TV.com has brand ad formats done right
There have been two major efforts led by the IAB to develop ad size standards, the first effort took place way back in 1996 where the ubiquitous 468×60 and 6 other units were born. Then again in Feb 2001 the IAB released another set of guidelines which introduced 7 more units that included rectangles and skyscrapers. Finally in Dec 2002 the Universal Ad Package was introduced which brought the 728×90 into the fold. At that point standard building moved away from sizes and more toward issues with rich media and streaming video guidelines.
As a brand marketer you crave the visual experiences, after all, you’re communicating feeling, emotion and utility all at once; something that requires a sizable canvas. Doing that in one of the standard units leaves much to be desired compared to TV or even print.
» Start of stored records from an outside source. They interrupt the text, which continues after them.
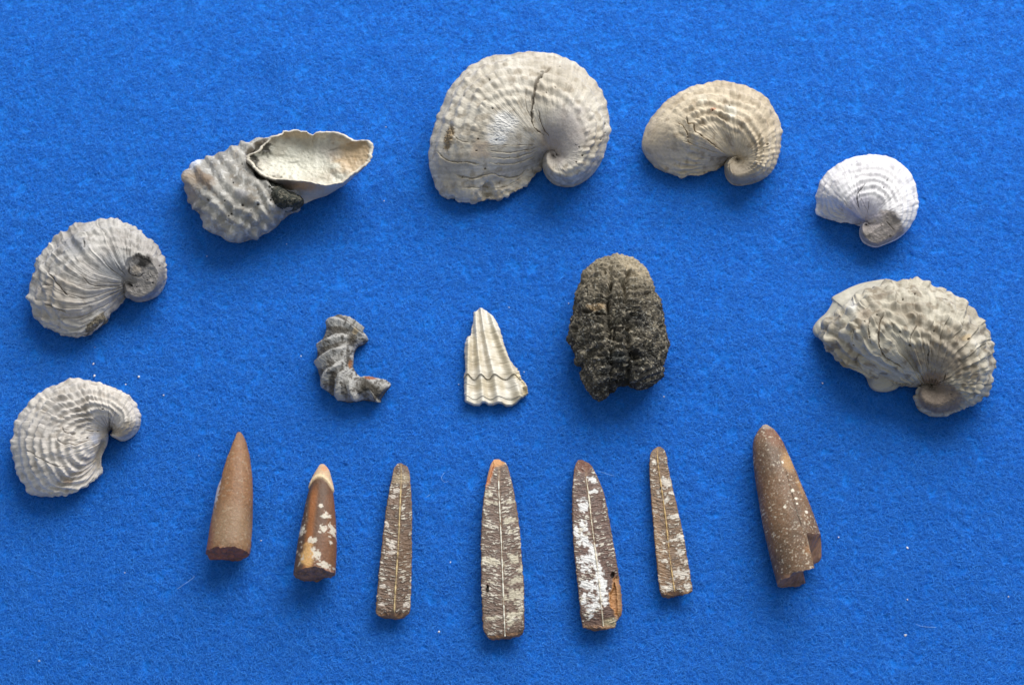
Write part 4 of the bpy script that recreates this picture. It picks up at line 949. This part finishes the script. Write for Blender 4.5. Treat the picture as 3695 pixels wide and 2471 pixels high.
            part('calcite_line', Pl, Nl, Cl, 0, 159, True, M_SPLIT, root, origin=base)
    return root, base

def full_rod(name, label, crop, L, R, seed, cols, disp_fn=None, col_fn=None, **kw):
    G = rod(crop, L, R)
    P, px = G['P'], G['px']; xy = P*1000; S = G['S'][:, None]; T = G['T'][None]
    v = fbm(xy[..., 0]*.09, xy[..., 1]*.05, xy[..., 2]*.09, 4, seed); v2 = fbm(xy[..., 0]*1.1, xy[..., 1]*1.1, xy[..., 2]*1.1, 4, seed+5, .65)
    C = mix(np.broadcast_to(cols[0], P.shape), cols[1], sstep(-.25, .35, v)); C = C*(1+.35*v2)[..., None]
    d = .22*fbm(xy[..., 0]*.2, xy[..., 1]*.12, xy[..., 2]*.2, 3, seed+9)+.10*v2
    if disp_fn is not None: d = d+disp_fn(G, px, crop)
    if col_fn is not None: C = col_fn(C, G, px, crop, xy)
    return finish_rod(name, label, G, C, d, (M_CALC, M_CALC), 0, kw.pop('cap', (lin(150, 92, 66), lin(112, 78, 60))), seed=seed, **kw)

c1 = Crop(700, 1530, 560/1439)
def d1(G, px, c):
    cx, cy = (px[..., 0]-c.x0)/c.k, (px[..., 1]-c.y0)/c.k
    edge = np.interp(cy, [85, 200, 260, 330, 500], [400, 378, 350, 320, 270]); m = sstep(6, -6, cx-edge)*sstep(620, 460, cy)
    return -1.0*m
def k1(C, G, px, c, xy):
    C = mix(C, lin(150, 126, 100), .6*patch_mask(px, c, 350, 1000, 180, 220, 0, .6, .4, 3)); C = mix(C, lin(148, 110, 80), .5*patch_mask(px, c, 430, 130, 60, 120, 10, .5, .3, 4))
    C = mix(C, lin(140, 84, 56), .6*patch_mask(px, c, 140, 1100, 60, 200, 0, .5, .3, 14))
    s = sstep(.30, .42, fbm(xy[..., 0]*.9, xy[..., 1]*.9, xy[..., 2]*.9, 3, 181)); C = mix(C, lin(180, 160, 136), .3*s)
    return mix(C, lin(210, 204, 206), .8*patch_mask(px, c, 225, 650, 26, 150, 8, .4, .9, 5, .15))
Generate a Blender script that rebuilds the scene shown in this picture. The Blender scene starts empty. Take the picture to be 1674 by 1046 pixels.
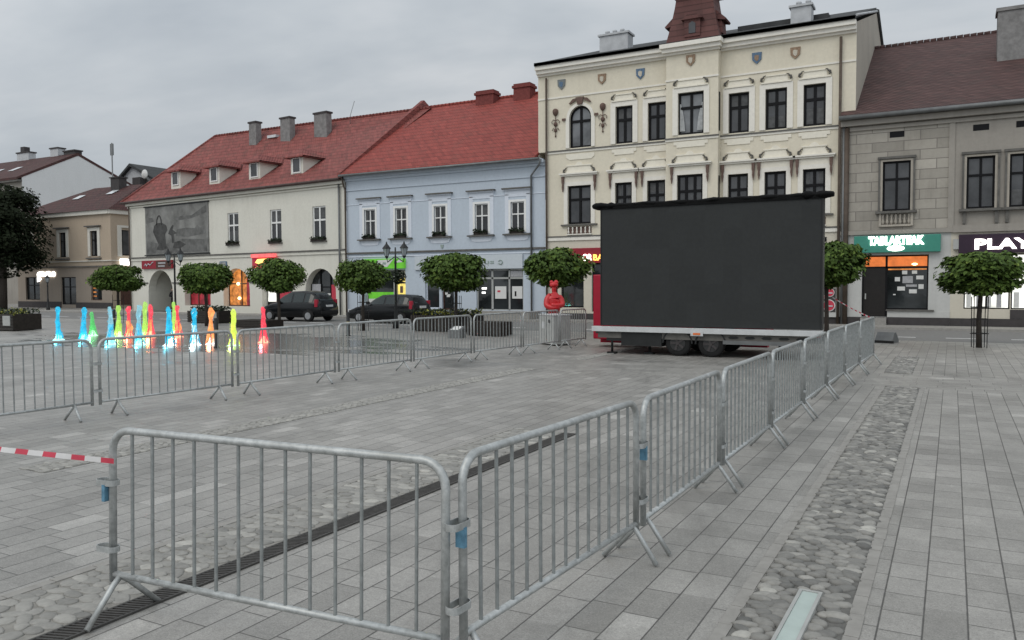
import bpy, math, random
from mathutils import Vector, Matrix, noise as mn
R=math.radians; PI=math.pi
random.seed(7)
S=bpy.context.scene
# ---------------------------------------------------------------- camera
yaw=R(28.6); F=1320.0; pitch=math.atan(59/F); roll=0.005
fw=Vector((-math.sin(yaw)*math.cos(pitch), math.cos(yaw)*math.cos(pitch), -math.sin(pitch)))
rt=Vector((math.cos(yaw), math.sin(yaw), 0)); up=rt.cross(fw)
c_,s_=math.cos(roll),math.sin(roll)
rt,up=c_*rt-s_*up, s_*rt+c_*up
cam=bpy.data.cameras.new("camera"); co=bpy.data.objects.new("camera",cam)
S.collection.objects.link(co); S.camera=co
cam.sensor_fit='HORIZONTAL'; cam.sensor_width=36; cam.lens=F/1674*36
cam.clip_start=0.05; cam.clip_end=2000
M=Matrix.Identity(4)
for i,v in enumerate((rt,up,-fw)):
    M[0][i],M[1][i],M[2][i]=v
M[0][3],M[1][3],M[2][3]=0,0,1.95
co.matrix_world=M
# ---------------------------------------------------------------- world
SUN_EL=R(48); SUN_AZ=R(200)
W=bpy.data.worlds.new("World"); S.world=W; W.use_nodes=True
def wire(nt,a,b): nt.links.new(a,b)
class NT:
    """tiny node-graph builder"""
    def __init__(s,nt): s.nt=nt; s.n=nt.nodes; s.l=nt.links
    def put(s,sock,v):
        if isinstance(v,bpy.types.NodeSocket): s.l.new(v,sock)
        elif isinstance(v,(tuple,list)) and len(v)==3 and sock.type=='RGBA': sock.default_value=(*v,1)
        else: sock.default_value=v
    def m(s,op,a,b=0.0,c=None,clamp=False):
        n=s.n.new('ShaderNodeMath'); n.operation=op; n.use_clamp=clamp
        s.put(n.inputs[0],a); s.put(n.inputs[1],b)
        if c is not None: s.put(n.inputs[2],c)
        return n.outputs[0]
    def vm(s,op,a,b=(0,0,0)):
        n=s.n.new('ShaderNodeVectorMath'); n.operation=op
        s.put(n.inputs[0],a); s.put(n.inputs[1],b)
        return n.outputs[0] if op not in('DOT_PRODUCT','LENGTH') else n.outputs['Value']
    def xyz(s,x,y,z=0.0):
        n=s.n.new('ShaderNodeCombineXYZ')
        for i,v in enumerate((x,y,z)): s.put(n.inputs[i],v)
        return n.outputs[0]
    def sep(s,v):
        n=s.n.new('ShaderNodeSeparateXYZ'); s.put(n.inputs[0],v); return n.outputs
    def noise(s,v,scale,detail=3,rough=.55,col=False,dist=0):
        n=s.n.new('ShaderNodeTexNoise'); s.put(n.inputs['Vector'],v)
        n.inputs['Scale'].default_value=scale; n.inputs['Detail'].default_value=detail
        n.inputs['Roughness'].default_value=rough; n.inputs['Distortion'].default_value=dist
        return n.outputs[1 if col else 0]
    def white(s,v):
        n=s.n.new('ShaderNodeTexWhiteNoise'); n.noise_dimensions='3D'; s.put(n.inputs['Vector'],v); return n.outputs[0]
    def ramp(s,f,pts,interp='LINEAR'):
        n=s.n.new('ShaderNodeValToRGB'); s.put(n.inputs[0],f); cr=n.color_ramp; cr.interpolation=interp
        while len(cr.elements)<len(pts): cr.elements.new(.5)
        for e,(p,c) in zip(cr.elements,pts):
            e.position=p; e.color=(c,c,c,1) if isinstance(c,(int,float)) else (*c,1)
        return n.outputs[0]
    def mix(s,f,a,b,mode='MIX'):
        n=s.n.new('ShaderNodeMix'); n.data_type='RGBA'; n.blend_type=mode
        s.put(n.inputs[0],f); s.put(n.inputs[6],a); s.put(n.inputs[7],b); return n.outputs[2]
    def mr(s,v,a,b,c,d):
        n=s.n.new('ShaderNodeMapRange')
        for i,x in enumerate((v,a,b,c,d)): s.put(n.inputs[i],x)
        return n.outputs[0]
    def co(s,which='Object'):
        return s.n.new('ShaderNodeTexCoord').outputs[which]
    def bump(s,h,strength=.4,dist=.01):
        n=s.n.new('ShaderNodeBump'); n.inputs['Strength'].default_value=strength
        n.inputs['Distance'].default_value=dist; s.put(n.inputs['Height'],h); return n.outputs[0]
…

Then there’s the oft quoted issue of ‘banner blindness’, a phenomenon that’s been proven through sophisticated technologies like eye-tracking. The Internet even makes it easy for viewers to ignore ad units. Page template standardization puts aside specific page real estate for advertising. The more I use a site, the more I know that there are certain areas of a page that I need to ignore. The fact that media sites have seemed to roughly standardize on one of two similar templates (banner on top, banner on right margin) makes it easier to take your banner ignoring skill from site to site.
To put this into perspective pick up a newspaper. Yes you can still ignore the advertising, but even if you read that newspaper on a weekly basis the location of the ads in relation to the articles is constantly changing. This is in sharp contrast to web page templating which relies on a standard approach to maximize usability, navigation and content delivery efficiency.
The ads that always catch me off guard are the ads that do one of two things, they either maximize real estate on the page, or they integrate with the content on the page. I would find it hard to ignore a 800×400 pixel ad at the top of an article I was reading. I’d hate what it did to my experience with a site, but it’s the only hope for display brand advertisers.